Good strategy dies in poor communication

Staff Reporter

Only 17% of senior leaders view internal communication as a strategic business enabler. That single insight should stop most organisations in their tracks. This figure comes from the 2026 Internal Communications and Culture Gulf Landscape Study, conducted across 179 organisations of different sizes and sectors. Nearly every company surveyed has an internal communications function. Almost all are communicating regularly. Yet fewer than one in five leaders see communication as something that actively drives performance, alignment and results. That disconnect is not a perception problem, it’s a performance problem.


When communication is viewed as tactical, it is used to distribute information rather than shape behaviour. Messages are sent after decisions are made, not while they are being formed. Strategy is announced, not embedded. Culture is described, not reinforced. Over time, communication becomes busy but not influential. The study shows this clearly. 97% of organisations have an internal communications function, yet only around 30% rate it as highly effective. Presence is almost universal. Impact is not. What leaders often underestimate is how deeply communication influences execution. Strategy does not fail because it is poorly written. It fails because it is misunderstood, inconsistently interpreted or quickly forgotten. Culture does not weaken because values are unclear. It weakens because behaviours are not reinforced when it counts. One of the strongest signals in the research is that reach is relatively high, but engagement drops sharply.


More than 40% of organisations report reaching over 80% of employees, yet only about 10% achieve that same level of engagement. Information travels far but commitment does not. This is where strategic communication creates value. Not by saying more, but by creating clarity. Not by amplifying noise, but by aligning meaning. Employees do not need more updates. They need context. They need to understand how their decisions connect to the bigger picture and why certain priorities matter now. Leadership positioning plays a decisive role. The study shows that when communication is not clearly positioned at leadership level, effectiveness drops sharply. In fact, 71% of ineffective communication functions are not clearly positioned within the organisation. When responsibility is fragmented or treated as secondary, outcomes follow suit. Measurement is another indicator of strategic maturity. Three quarters of organisations that view their internal communication as ineffective do not measure its impact at all.
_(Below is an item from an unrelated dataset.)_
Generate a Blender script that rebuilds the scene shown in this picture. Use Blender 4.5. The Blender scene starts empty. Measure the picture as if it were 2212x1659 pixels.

By contrast, organisations that track engagement, understanding or behavioural outcomes report significantly higher effectiveness. What leaders invest attention in, improves. What they do not, stalls. The same pattern plays out in corporate culture. Nearly 40% of organisations struggle to maintain a consistent culture across locations, despite having formal initiatives in place. The issue is not intent. It is execution. Culture is not sustained through campaigns. It is sustained through consistent communication, leadership behaviour and reinforcement over time. The opportunity is not to communicate more. It is to treat communication as infrastructure, not decoration.


As a system that enables decision-making, reduces friction and accelerates performance. When leaders treat communication as strategy, alignment improves, trust strengthens and execution sharpens. And that is when communication stops being a cost of doing business and starts becoming a driver of it.